##### DATA BLOCK #####

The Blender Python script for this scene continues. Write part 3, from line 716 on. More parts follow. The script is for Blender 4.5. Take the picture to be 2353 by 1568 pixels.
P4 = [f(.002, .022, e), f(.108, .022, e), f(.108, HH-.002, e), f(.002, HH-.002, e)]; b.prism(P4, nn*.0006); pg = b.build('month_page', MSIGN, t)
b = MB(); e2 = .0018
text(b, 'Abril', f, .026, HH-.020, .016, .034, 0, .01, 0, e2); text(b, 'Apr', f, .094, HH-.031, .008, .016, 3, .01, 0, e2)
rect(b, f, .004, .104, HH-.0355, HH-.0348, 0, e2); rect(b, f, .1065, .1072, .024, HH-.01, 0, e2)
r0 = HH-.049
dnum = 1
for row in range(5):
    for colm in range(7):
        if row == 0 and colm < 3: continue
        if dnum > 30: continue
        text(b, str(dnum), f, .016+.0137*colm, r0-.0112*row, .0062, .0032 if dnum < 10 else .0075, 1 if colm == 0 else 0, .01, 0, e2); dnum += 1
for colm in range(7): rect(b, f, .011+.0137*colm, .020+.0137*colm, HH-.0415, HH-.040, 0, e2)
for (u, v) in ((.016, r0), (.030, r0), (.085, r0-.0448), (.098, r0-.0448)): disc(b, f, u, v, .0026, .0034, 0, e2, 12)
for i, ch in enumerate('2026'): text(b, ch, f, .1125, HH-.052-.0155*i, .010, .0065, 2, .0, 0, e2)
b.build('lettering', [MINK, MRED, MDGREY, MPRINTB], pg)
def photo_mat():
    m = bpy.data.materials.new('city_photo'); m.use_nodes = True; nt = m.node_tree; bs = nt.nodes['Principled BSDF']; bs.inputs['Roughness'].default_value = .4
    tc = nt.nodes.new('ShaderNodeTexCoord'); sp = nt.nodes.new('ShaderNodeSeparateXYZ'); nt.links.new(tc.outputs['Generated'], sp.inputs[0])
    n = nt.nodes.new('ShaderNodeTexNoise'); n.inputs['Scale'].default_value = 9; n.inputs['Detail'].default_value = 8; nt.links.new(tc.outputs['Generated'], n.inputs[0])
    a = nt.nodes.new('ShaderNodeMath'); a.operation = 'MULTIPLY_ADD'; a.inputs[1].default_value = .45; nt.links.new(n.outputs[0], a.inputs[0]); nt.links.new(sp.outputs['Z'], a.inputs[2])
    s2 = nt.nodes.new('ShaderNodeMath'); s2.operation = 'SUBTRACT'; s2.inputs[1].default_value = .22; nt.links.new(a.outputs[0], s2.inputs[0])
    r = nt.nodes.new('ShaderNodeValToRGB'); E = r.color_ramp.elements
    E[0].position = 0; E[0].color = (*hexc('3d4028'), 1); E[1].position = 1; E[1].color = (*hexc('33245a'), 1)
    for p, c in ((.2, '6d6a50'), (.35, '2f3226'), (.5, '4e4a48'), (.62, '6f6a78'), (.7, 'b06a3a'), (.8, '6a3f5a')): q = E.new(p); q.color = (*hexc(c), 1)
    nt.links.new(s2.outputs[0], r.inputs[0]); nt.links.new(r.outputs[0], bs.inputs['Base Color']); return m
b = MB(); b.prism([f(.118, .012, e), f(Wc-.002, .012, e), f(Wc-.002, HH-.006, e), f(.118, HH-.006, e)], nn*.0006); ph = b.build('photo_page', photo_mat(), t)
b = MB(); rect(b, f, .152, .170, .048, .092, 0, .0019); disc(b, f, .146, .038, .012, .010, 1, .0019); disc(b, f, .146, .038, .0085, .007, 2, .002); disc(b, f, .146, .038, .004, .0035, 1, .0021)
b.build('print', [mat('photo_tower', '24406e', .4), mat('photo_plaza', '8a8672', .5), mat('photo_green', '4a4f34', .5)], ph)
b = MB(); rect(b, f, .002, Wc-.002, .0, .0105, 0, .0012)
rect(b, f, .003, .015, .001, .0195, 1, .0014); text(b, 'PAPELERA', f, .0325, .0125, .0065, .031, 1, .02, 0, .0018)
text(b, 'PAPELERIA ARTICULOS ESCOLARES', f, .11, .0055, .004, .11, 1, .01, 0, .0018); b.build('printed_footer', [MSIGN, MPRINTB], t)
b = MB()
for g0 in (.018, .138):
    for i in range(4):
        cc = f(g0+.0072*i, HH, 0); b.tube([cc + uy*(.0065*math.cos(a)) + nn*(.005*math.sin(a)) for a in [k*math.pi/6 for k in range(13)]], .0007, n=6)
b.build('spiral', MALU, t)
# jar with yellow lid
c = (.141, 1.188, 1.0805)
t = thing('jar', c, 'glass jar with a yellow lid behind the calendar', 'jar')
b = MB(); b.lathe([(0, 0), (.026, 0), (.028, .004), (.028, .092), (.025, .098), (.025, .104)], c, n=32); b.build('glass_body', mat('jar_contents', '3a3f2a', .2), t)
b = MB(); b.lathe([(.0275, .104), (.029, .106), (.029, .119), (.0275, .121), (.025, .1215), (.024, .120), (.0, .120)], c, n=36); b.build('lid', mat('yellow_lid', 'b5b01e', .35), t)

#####

● **TASK STATEMENT**: Your task is to return the full listing exactly as it was given.

● **PROBLEM SOLUTION**:
The Blender Python script for this scene continues. Write part 3, from line 716 on. More parts follow. The script is for Blender 4.5. Take the picture to be 2353 by 1568 pixels.
P4 = [f(.002, .022, e), f(.108, .022, e), f(.108, HH-.002, e), f(.002, HH-.002, e)]; b.prism(P4, nn*.0006); pg = b.build('month_page', MSIGN, t)
b = MB(); e2 = .0018
text(b, 'Abril', f, .026, HH-.020, .016, .034, 0, .01, 0, e2); text(b, 'Apr', f, .094, HH-.031, .008, .016, 3, .01, 0, e2)
rect(b, f, .004, .104, HH-.0355, HH-.0348, 0, e2); rect(b, f, .1065, .1072, .024, HH-.01, 0, e2)
r0 = HH-.049
dnum = 1
for row in range(5):
    for colm in range(7):
        if row == 0 and colm < 3: continue
        if dnum > 30: continue
        text(b, str(dnum), f, .016+.0137*colm, r0-.0112*row, .0062, .0032 if dnum < 10 else .0075, 1 if colm == 0 else 0, .01, 0, e2); dnum += 1
for colm in range(7): rect(b, f, .011+.0137*colm, .020+.0137*colm, HH-.0415, HH-.040, 0, e2)
for (u, v) in ((.016, r0), (.030, r0), (.085, r0-.0448), (.098, r0-.0448)): disc(b, f, u, v, .0026, .0034, 0, e2, 12)
for i, ch in enumerate('2026'): text(b, ch, f, .1125, HH-.052-.0155*i, .010, .0065, 2, .0, 0, e2)
b.build('lettering', [MINK, MRED, MDGREY, MPRINTB], pg)
def photo_mat():
    m = bpy.data.materials.new('city_photo'); m.use_nodes = True; nt = m.node_tree; bs = nt.nodes['Principled BSDF']; bs.inputs['Roughness'].default_value = .4
    tc = nt.nodes.new('ShaderNodeTexCoord'); sp = nt.nodes.new('ShaderNodeSeparateXYZ'); nt.links.new(tc.outputs['Generated'], sp.inputs[0])
    n = nt.nodes.new('ShaderNodeTexNoise'); n.inputs['Scale'].default_value = 9; n.inputs['Detail'].default_value = 8; nt.links.new(tc.outputs['Generated'], n.inputs[0])
    a = nt.nodes.new('ShaderNodeMath'); a.operation = 'MULTIPLY_ADD'; a.inputs[1].default_value = .45; nt.links.new(n.outputs[0], a.inputs[0]); nt.links.new(sp.outputs['Z'], a.inputs[2])
    s2 = nt.nodes.new('ShaderNodeMath'); s2.operation = 'SUBTRACT'; s2.inputs[1].default_value = .22; nt.links.new(a.outputs[0], s2.inputs[0])
    r = nt.nodes.new('ShaderNodeValToRGB'); E = r.color_ramp.elements
    E[0].position = 0; E[0].color = (*hexc('3d4028'), 1); E[1].position = 1; E[1].color = (*hexc('33245a'), 1)
    for p, c in ((.2, '6d6a50'), (.35, '2f3226'), (.5, '4e4a48'), (.62, '6f6a78'), (.7, 'b06a3a'), (.8, '6a3f5a')): q = E.new(p); q.color = (*hexc(c), 1)
    nt.links.new(s2.outputs[0], r.inputs[0]); nt.links.new(r.outputs[0], bs.inputs['Base Color']); return m
b = MB(); b.prism([f(.118, .012, e), f(Wc-.002, .012, e), f(Wc-.002, HH-.006, e), f(.118, HH-.006, e)], nn*.0006); ph = b.build('photo_page', photo_mat(), t)
b = MB(); rect(b, f, .152, .170, .048, .092, 0, .0019); disc(b, f, .146, .038, .012, .010, 1, .0019); disc(b, f, .146, .038, .0085, .007, 2, .002); disc(b, f, .146, .038, .004, .0035, 1, .0021)
b.build('print', [mat('photo_tower', '24406e', .4), mat('photo_plaza', '8a8672', .5), mat('photo_green', '4a4f34', .5)], ph)
b = MB(); rect(b, f, .002, Wc-.002, .0, .0105, 0, .0012)
rect(b, f, .003, .015, .001, .0195, 1, .0014); text(b, 'PAPELERA', f, .0325, .0125, .0065, .031, 1, .02, 0, .0018)
text(b, 'PAPELERIA ARTICULOS ESCOLARES', f, .11, .0055, .004, .11, 1, .01, 0, .0018); b.build('printed_footer', [MSIGN, MPRINTB], t)
b = MB()
for g0 in (.018, .138):
    for i in range(4):
        cc = f(g0+.0072*i, HH, 0); b.tube([cc + uy*(.0065*math.cos(a)) + nn*(.005*math.sin(a)) for a in [k*math.pi/6 for k in range(13)]], .0007, n=6)
b.build('spiral', MALU, t)
# jar with yellow lid
c = (.141, 1.188, 1.0805)
t = thing('jar', c, 'glass jar with a yellow lid behind the calendar', 'jar')
b = MB(); b.lathe([(0, 0), (.026, 0), (.028, .004), (.028, .092), (.025, .098), (.025, .104)], c, n=32); b.build('glass_body', mat('jar_contents', '3a3f2a', .2), t)
b = MB(); b.lathe([(.0275, .104), (.029, .106), (.029, .119), (.0275, .121), (.025, .1215), (.024, .120), (.0, .120)], c, n=36); b.build('lid', mat('yellow_lid', 'b5b01e', .35), t)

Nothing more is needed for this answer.